Timescales and structures in vertical transport in the atmospheric boundary layer

A combination of high frequency measurements from the Cabauw measurement site and LES results is used to evaluate timescales and structures of turbulent transport of heat in the atmospheric boundary layer.
On the basis of the cospectrum of vertical velocity and temperature, a dominant timescale of transport is introduced. An emperical equation is proposed to easily determine this timescale as a function of wind velocity, height and Obukhov length. Using this timescale, loss in Eddy Covariance measurements due to finite averaging time can be predicted on the basis of a model for the cospectrum shape. Eddy Covariance measurements from the Cabauw site show behaviour confirming this predicted loss behaviour. No evidence is found for the possible presence of unpredicted systematic flux on very large timescales. Attention is also given to the presence of a certain gap scale seperating turbulent and mesoscale motions, but it is found that these motions overlap in unstable conditions, making seperation impossible. As several authors have pointed at the phenomena of Turbulent Organized Structures as large contributors to large timescale flux, an attempt is made to identify these structures in measurement series. This is done with the help of two algorithms, based on criteria and wavelet analysis, demanding vertical coherence and rising, warm air.
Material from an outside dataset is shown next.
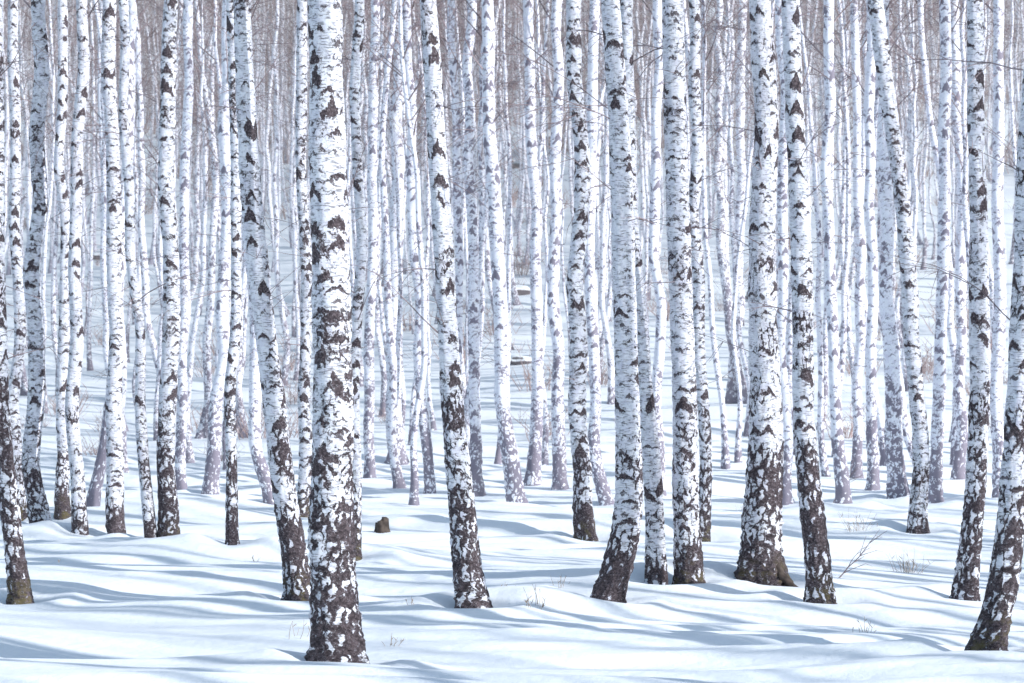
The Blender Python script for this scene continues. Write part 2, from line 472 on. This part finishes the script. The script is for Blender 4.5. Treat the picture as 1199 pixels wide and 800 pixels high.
for i, (pts, w, X0, d, gz, chx) in enumerate(tree_specs):
    rg = np.random.default_rng(500 + i)
    H = rg.uniform(15.5, 18.5)
    pz = [CH + (HOR - p[1]) * d / F - gz for p in pts]
    px = [(p[0] - CX) * d / F - X0 for p in pts]
    pz[0] = 0.0
    if pz[-1] < H - 1:
        sl = (px[-1] - px[-2]) / max(.5, pz[-1] - pz[-2])
        pz.append(H + 1.0); px.append(px[-1] + sl * 0.6 * (H + 1 - pz[-2]))
    pz = [-0.6] + pz; px = [px[0] - (px[1] - px[0]) * 0.3] + px
    k = d / F / 2
    zt = CH + HOR * d / F - gz
    wr = [w[0] * k, w[1] * k, w[2] * k, 0.012]
    if zt > H - 2:
        zt = H - 2
    wz = [0, 0.4 * zt, zt, H]
    near = d < 26
    big = (i == 6)
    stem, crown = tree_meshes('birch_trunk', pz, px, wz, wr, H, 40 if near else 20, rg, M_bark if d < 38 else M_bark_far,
                   step=0.03 if near else 0.07, tmpl=i % 5, depth_lean=rg.uniform(-.012, .012), dense_to=5.5 if near else 9,
                   flare=.45 if big else rg.uniform(.15, .38), lobes=.4 if big else rg.uniform(.15, .35),
                   low=int(rg.integers(5, 20)), kink=.012 if near else .04)
    ob = bpy.data.objects.new('birch_tree', stem)
    ob.location = (X0, d, gz)
    if chx is None: chx = (rg.uniform(.35, .95), rg.uniform(.5, 2.2), rg.uniform(.5, 1))
    ob.color = (chx[0], chx[1], chx[2], 1)
    col.objects.link(ob)
    oc = bpy.data.objects.new('crown', crown); oc.parent = ob; col.objects.link(oc)

# ------------------------------------------------------------------ distant forest (one group, shared stems)
forest = bpy.data.objects.new('distant_birch_forest', None)
col.objects.link(forest)
variants = []; haze_tinted = []
for v in range(20):
    rg = np.random.default_rng(900 + v)
    H = rg.uniform(14.5, 18.5)
    lean = rg.normal(0, 0.028)
    hook = rg.normal(0, 0.28)
    z = np.linspace(-0.6, H + 1, 12)
    x = lean * z + hook * (1 - np.exp(-np.maximum(z, 0) / 0.7)) + 0.20 * np.sin(z * rg.uniform(.3, .6) + rg.uniform(0, 6))
    x -= np.interp(0, z, x)
    z2 = np.concatenate([[-.6, 0, .3, .7, 1.3], z[z > 1.6]])
    x2 = np.interp(z2, z, x)
    x2[:5] = [-.1 * hook, 0, hook * .35, hook * .65, hook * .9]
    x2[5:] += hook * .3
    r0 = rg.uniform(0.055, 0.12)
    st, cr = tree_meshes('forest_birch', z2, x2, [0, 1.2, H * .5, H], [r0 * 1.15, r0, r0 * .72, .01], H, 10, rg, M_bark_far,
                   step=0.15, tmpl=v % 5, dense_to=9, kink=.04)
    variants.append((st, cr))
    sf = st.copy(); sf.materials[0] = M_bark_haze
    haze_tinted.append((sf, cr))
cnt = 0
def plant(x, y, s=1.0, crown=True, thin=1.0):
    global cnt
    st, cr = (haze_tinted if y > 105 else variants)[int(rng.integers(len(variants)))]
    flip = math.pi if rng.random() < .5 else 0
    rot = (rng.normal(0, .014), rng.normal(0, .022), flip + rng.uniform(-.8, .8))
    q = s * rng.uniform(.8, 1.12); qx = q * rng.uniform(.8, 1.15) * thin
    cc = (rng.uniform(.3, .95), rng.uniform(.4, 2.2), rng.uniform(.4, 1), 1)
    for me, nm in ((st, 'stem'), (cr, 'stem_crown'))[:2 if crown else 1]:
        ob = bpy.data.objects.new(nm, me)
        ob.location = (x, y, float(base_h(x, y)))
        ob.rotation_euler = rot
        ob.scale = (qx, qx, q)
        ob.color = cc
        ob.parent = forest
        col.objects.link(ob)
    cnt += 1
pts_f = []
def ok(x, y, md):
    for (a, b) in pts_f:
        if (a - x) ** 2 + (b - y) ** 2 < md * md: return False
    return True
half = CX / F
while cnt < 620:                       # visible stand on the far flat and the slope
    y = math.sqrt(rng.uniform(43 ** 2, 195 ** 2)); x = rng.uniform(-1, 1) * (half * y + 2)
    if min((x - a) ** 2 + (y - b) ** 2 for a, b in placed) < 1.0: continue
    if not ok(x, y, 0.7): continue
    pts_f.append((x, y)); plant(x, y, crown=rng.random() < .85)
while cnt < 960:                       # thinner pole-stage birches filling the slope
    y = math.sqrt(rng.uniform(80 ** 2, 200 ** 2)); x = rng.uniform(-1, 1) * (half * y + 2)
    if not ok(x, y, 0.6): continue
    pts_f.append((x, y)); plant(x, y, .8, crown=rng.random() < .35)
for _ in range(340):                      # unseen stand continuing to both sides
    y = rng.uniform(-18, 110); x = rng.uniform(-46, 46)
    if y > 0 and abs(x) < half * y + 1.2: continue
    if math.hypot(x, y) < 4.5 or (y <= 0 and abs(x) < 4): continue
    if not ok(x, y, 1.2): continue
    pts_f.append((x, y)); plant(x, y, crown=rng.random() < .5)  # half of these unseen trees left crownless for more sky light
for _ in range(280):                      # unseen thin stems added at right to cast shadow streaks, mostly crownless
    y = rng.uniform(-20, 34); x = rng.uniform(5, 34)
    if y > 0 and abs(x) < half * y + 1.2: continue
    if not ok(x, y, .7): continue
    pts_f.append((x, y)); plant(x, y, crown=rng.random() < .2, thin=.7)

# ------------------------------------------------------------------ shrubs / thicket
def shrub_mesh(seed, n, h):
    rg = np.random.default_rng(seed); T = Tubes()
    for i in range(n):
        az = rg.uniform(0, 6.28); r = abs(rg.normal(0, .45)) * h * .5
        el = rg.uniform(0.9, 1.5)
        az2 = az + rg.normal(0, .5)
        P = wander((r * math.cos(az), r * math.sin(az), -0.1), (math.cos(az2) * math.cos(el), math.sin(az2) * math.cos(el), math.sin(el)),
                   h * rg.uniform(.4, 1.05), 3, 0.0, rg)
        T.add(P, np.linspace(0.011, 0.004, 4), 3)
        for s in range(4):
            a = P[rg.integers(1, 4)]
            az3 = rg.uniform(0, 6.28)
            T.add(wander(a, (math.cos(az3) * .6, math.sin(az3) * .6, .7), h * rg.uniform(.15, .4), 1, 0.05, rg), (.006, .003), 3)
    V, Q = T.get()
    return build_mesh('shrub', V, Q, [M_shrub])
shr = [shrub_mesh(40 + i, 20, 1.0) for i in range(5)]
thicket = bpy.data.objects.new('undergrowth_thicket', None)
col.objects.link(thicket)
def shrub(x, y, s):
    ob = bpy.data.objects.new('shrub', shr[int(rng.integers(5))])
    ob.location = (x, y, float(base_h(x, y)) - .02)
    ob.rotation_euler = (0, 0, rng.uniform(0, 6.28))
    ob.scale = (s * rng.uniform(.9, 1.5),) * 2 + (s,)
    ob.parent = thicket; col.objects.link(ob)
for _ in range(170):
    y = rng.uniform(58, 150); x = rng.uniform(-1, 1) * (half * y + 6)
    shrub(x, y, rng.uniform(.5, 1.5))
for _ in range(560):
    y = 128 + 122 * rng.uniform(0, 1) ** 0.75; x = rng.uniform(-1, 1) * (half * y + 8)
    shrub(x, y, rng.uniform(1.0, 2.2) + 2.8 * min(1, (y - 125) / 50) * rng.random())

# ------------------------------------------------------------------ ground sheet
xs = np.concatenate([-np.geomspace(600, 16, 60)[:-1], np.arange(-16, 16.01, 0.10), np.geomspace(16, 600, 60)[1:]])
ys = [-400, -250, -150, -90, -50, -30, -15, -5, 0, 4, 8, 11]
y = 12.0
while y < 60: ys.append(y); y += 0.05 + 0.0022 * (y - 12)
while y < 300: ys.append(y); y += 0.012 * y
ys += [320, 360, 420, 500, 600, 750]
ys = np.array(ys)
GX, GY = np.meshgrid(xs, ys)
GZ = base_h(GX, GY) + mounds(GX, GY)
nx, ny = len(xs), len(ys)
i = np.arange(ny - 1)[:, None] * nx; j = np.arange(nx - 1)[None, :]
Q = np.stack([i + j, i + j + 1, i + nx + j + 1, i + nx + j], -1).reshape(-1, 4)
me = build_mesh('snowy_ground', np.stack([GX, GY, GZ], -1).reshape(-1, 3), Q, [M_snow])
col.objects.link(bpy.data.objects.new('snowy_ground', me))

# ------------------------------------------------------------------ frosty haze hanging over the slope (real scattering volume)
import bmesh
bm = bmesh.new(); bmesh.ops.create_cube(bm, size=1.0)
me = bpy.data.meshes.new('haze'); bm.to_mesh(me); bm.free()
hm = bpy.data.materials.new('frosty_haze'); hm.use_nodes = True
hn = hm.node_tree; hn.nodes.remove(hn.nodes['Principled BSDF'])
vs = hn.nodes.new('ShaderNodeVolumeScatter'); vs.inputs['Density'].default_value = 0.0024
vs.inputs['Color'].default_value = (0.97, 0.98, 1, 1)
hn.links.new(vs.outputs[0], hn.nodes['Material Output'].inputs['Volume'])
me.materials.append(hm)
hz = bpy.data.objects.new('haze', me); hz.scale = (300, 270, 120); hz.location = (0, 185, 50)
col.objects.link(hz)

# ------------------------------------------------------------------ small things
def at(px, py):
    d = F * CH / (py - HOR)
    return (px - CX) * d / F, d
def gnd(X, Y):
    return float(base_h(X, Y) + mounds(np.array([X]), np.array([Y]))[0])

def stump(px, py, r, h):
    X, Y = at(px, py); rg = np.random.default_rng(3)
    n = 20
    th = np.arange(n) * 2 * math.pi / n
    prof = [(-.15, 1.25), (0, 1.15), (.3, 1.0), (.7, .95), (1.0, .92), (1.03, .8), (1.04, .4), (1.04, .02)]
    V = []
    jag = 1 + .12 * np.sin(th * 3 + 1) + .07 * rg.normal(size=n)
    top = .25 * np.sin(th + 2) + .10 * rg.normal(size=n)
    for (z, k) in prof:
        f = max(0, z)
        V += [(r * k * jag[a] * math.cos(th[a]), r * k * jag[a] * math.sin(th[a]), h * (z + f * top[a])) for a in range(n)]
    V = np.array(V); kk = len(prof)
    i = np.arange(kk - 1)[:, None] * n; j = np.arange(n)[None, :]; j2 = (j + 1) % n
    Q = np.stack([i + j, i + j2, i + n + j2, i + n + j], -1).reshape(-1, 4)
    me = build_mesh('tree_stump', V, Q, [M_wood])
    ob = bpy.data.objects.new('tree_stump', me)
    ob.location = (X, Y, gnd(X, Y)); col.objects.link(ob)
stump(447, 624, 0.085, 0.15)

def tuft(px, py, h, n, seed):
    X, Y = at(px, py); rg = np.random.default_rng(seed); T = Tubes()
    for k in range(n):
        az = rg.uniform(0, 6.28); el = rg.uniform(.9, 1.5); r = rg.uniform(0, h * .5)
        P = wander((r * math.cos(az), r * math.sin(az), -.04), (math.cos(az) * math.cos(el), math.sin(az) * math.cos(el), math.sin(el)),
                   h * rg.uniform(.4, 1.1), 4, -.05, rg)
        T.add(P, np.linspace(.0028, .0012, 5), 3)
        if rg.random() < .5:
            T.add(wander(P[3], (rg.normal(0, .5), rg.normal(0, .5), .8), h * .2, 2, 0, rg), (.002, .0035, .0012), 3)
    V, Q = T.get()
    ob = bpy.data.objects.new('dry_grass_tuft', build_mesh('dry_grass_tuft', V, Q, [M_grass]))
    ob.location = (X, Y, gnd(X, Y)); col.objects.link(ob)
for k, (a, b, h, n) in enumerate([(631, 722, .22, 16), (1064, 680, .28, 34), (1006, 622, .32, 30), (226, 636, .18, 14), (455, 748, .14, 8),
                                   (655, 700, .15, 8), (1010, 740, .16, 9), (586, 700, .14, 7), (345, 742, .2, 5), (300, 660, .14, 8),
                                   (1180, 640, .25, 14), (870, 600, .2, 12), (480, 720, .1, 6), (60, 660, .15, 8)]):
    tuft(a, b, h, n, 70 + k)

def sapling(px, py, h, seed, lean):
    X, Y = at(px, py); rg = np.random.default_rng(seed); T = Tubes()
    P = wander((0, 0, -.08), (lean, 0, 1), h, 7, -.01, rg)
    T.add(P, np.linspace(.008, .003, 8), 5)
    for k in range(9):
        a = P[rg.integers(2, 8)]; s = 1 if lean > 0 else -1
        S = wander(a, (s * rg.uniform(.1, 1.0), rg.normal(0, .4), rg.uniform(.1, .9)), h * rg.uniform(.2, .45), 3, 0, rg)
        T.add(S, np.linspace(.004, .0018, 4), 4)
        for q in range(2):
            T.add(wander(S[rg.integers(1, 4)], (s * .8, rg.normal(0, .4), rg.uniform(-.2, .8)), h * .14, 2, 0, rg), (.0022, .0018, .001), 3)
    V, Q = T.get()
    ob = bpy.data.objects.new('bare_sapling', build_mesh('bare_sapling', V, Q, [M_twig]))
    ob.location = (X, Y, gnd(X, Y)); col.objects.link(ob)
sapling(975, 688, .55, 5, .9)
sapling(968, 600, 1.0, 6, .3)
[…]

Detected structures within measured and LES simulated time series show great similarity, giving further confidence that detection is possible and appropiate. Thermals are found as coherent structures of warm and rising air, surrounded by cold and descending air. A statistical profile is made of the shape of thermals as they appear in timeseries, which is confirmed by LES results. Behaviour of the thermals involving size, velocity
and temperature are investigated for different heights. The average flux within thermals is found to be well modelled by the mass flux approach
when based on a thermal surface fraction of 10 percent.